22 mei


Juda en Benjamin

1 Koningen 11:11
Daarom zeide de HEERE tot Salomo: Dewijl dit bij u geschied is, dat gij niet hebt gehouden Mijn verbond en Mijn inzettingen, die Ik u geboden heb; Ik zal gewisselijk dit koninkrijk van u scheuren, en datzelve uw knecht geven.

“…, maar een stam zal hij hebben, om Mijns knechts Davids wil, en om Jeruzalems wil, …” (1 Koningen 11:32) “…, vergaderde hij het huis van Juda en Benjamin, …om tegen Israël te strijden, …” (2 Kronieken 11:1)

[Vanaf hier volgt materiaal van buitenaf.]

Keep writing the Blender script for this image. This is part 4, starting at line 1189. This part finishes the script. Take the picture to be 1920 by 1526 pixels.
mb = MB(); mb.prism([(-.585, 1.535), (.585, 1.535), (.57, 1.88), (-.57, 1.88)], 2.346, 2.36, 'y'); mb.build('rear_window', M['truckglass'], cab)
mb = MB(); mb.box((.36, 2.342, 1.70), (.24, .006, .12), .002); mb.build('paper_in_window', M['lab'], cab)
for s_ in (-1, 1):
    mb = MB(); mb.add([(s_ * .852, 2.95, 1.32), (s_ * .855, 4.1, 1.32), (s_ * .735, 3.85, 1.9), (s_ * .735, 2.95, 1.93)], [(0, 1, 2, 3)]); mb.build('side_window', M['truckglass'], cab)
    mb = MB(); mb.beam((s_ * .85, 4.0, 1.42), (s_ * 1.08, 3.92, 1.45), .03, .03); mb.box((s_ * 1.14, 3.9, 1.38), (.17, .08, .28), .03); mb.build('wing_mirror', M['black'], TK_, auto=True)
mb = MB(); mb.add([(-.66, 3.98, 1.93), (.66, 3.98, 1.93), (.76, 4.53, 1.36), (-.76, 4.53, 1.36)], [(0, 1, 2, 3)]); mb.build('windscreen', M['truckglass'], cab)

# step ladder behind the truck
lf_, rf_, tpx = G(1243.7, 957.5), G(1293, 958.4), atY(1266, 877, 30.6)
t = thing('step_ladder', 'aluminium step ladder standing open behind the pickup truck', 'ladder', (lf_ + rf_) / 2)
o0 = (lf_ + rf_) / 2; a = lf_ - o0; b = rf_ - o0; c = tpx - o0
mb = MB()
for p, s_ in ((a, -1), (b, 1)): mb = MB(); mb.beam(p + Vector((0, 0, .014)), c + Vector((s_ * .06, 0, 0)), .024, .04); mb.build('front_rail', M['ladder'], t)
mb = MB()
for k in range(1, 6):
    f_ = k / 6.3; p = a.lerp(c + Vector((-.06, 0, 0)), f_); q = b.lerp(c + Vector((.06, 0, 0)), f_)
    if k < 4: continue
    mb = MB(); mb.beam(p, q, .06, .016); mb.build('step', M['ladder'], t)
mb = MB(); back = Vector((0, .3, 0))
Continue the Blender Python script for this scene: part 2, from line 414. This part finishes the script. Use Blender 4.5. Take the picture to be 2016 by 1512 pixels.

Ondanks alle voorspoed en wijsheid, dient koning Salomo in zijn laatste jaren toch andere goden en deze afgoderij wordt door God op een bijzondere wijze gestraft. Niet hij, maar wel zijn zoon Rehabeam zou alleen nog koning zijn over twee stammen van Israël; het koninkrijk wordt in tweeën gedeeld. De stam van Benjamin bleef trouw aan de stam van Juda en gezamenlijk vormden zij vervolgens het twee-stammenrijk met als hoofdstad Jeruzalem. In de loop der geschiedenis wordt er niet meer gesproken over Benjamin, maar wordt dit rijk aangeduid als “Juda” terwijl de overige tien stammen “Israël” genoemd wordt.

Benjamin wordt niet bij name genoemd als de stam die aan Juda wordt toebedeeld, maar de reden van zijn toevoeging wordt uitdrukkelijk wel genoemd: “Opdat Mijn knecht David altijd een lamp voor Mijn aangezicht hebbe in Jeruzalem, de stad, die Ik Mij verkoren heb, om Mijn Naam daar te stellen”. (1 Koningen 11:36) De lamp, een uitbeelding van het Woord van God, wordt meegegeven aan Juda, in vorm van de stam Benjamin. Met het Woord Gods draagt het volk de zegen met zich mee dat uit het Judeese huis van David de Messias zou voortkomen, maar ook: “Wanneer gij in angst zult zijn, en u al deze dingen zullen treffen; in het laatste der dagen, dan zult gij wederkeren tot den HEERE, uw God, en Zijn stem gehoorzaam zijn”. (Deuteronomium 4:30)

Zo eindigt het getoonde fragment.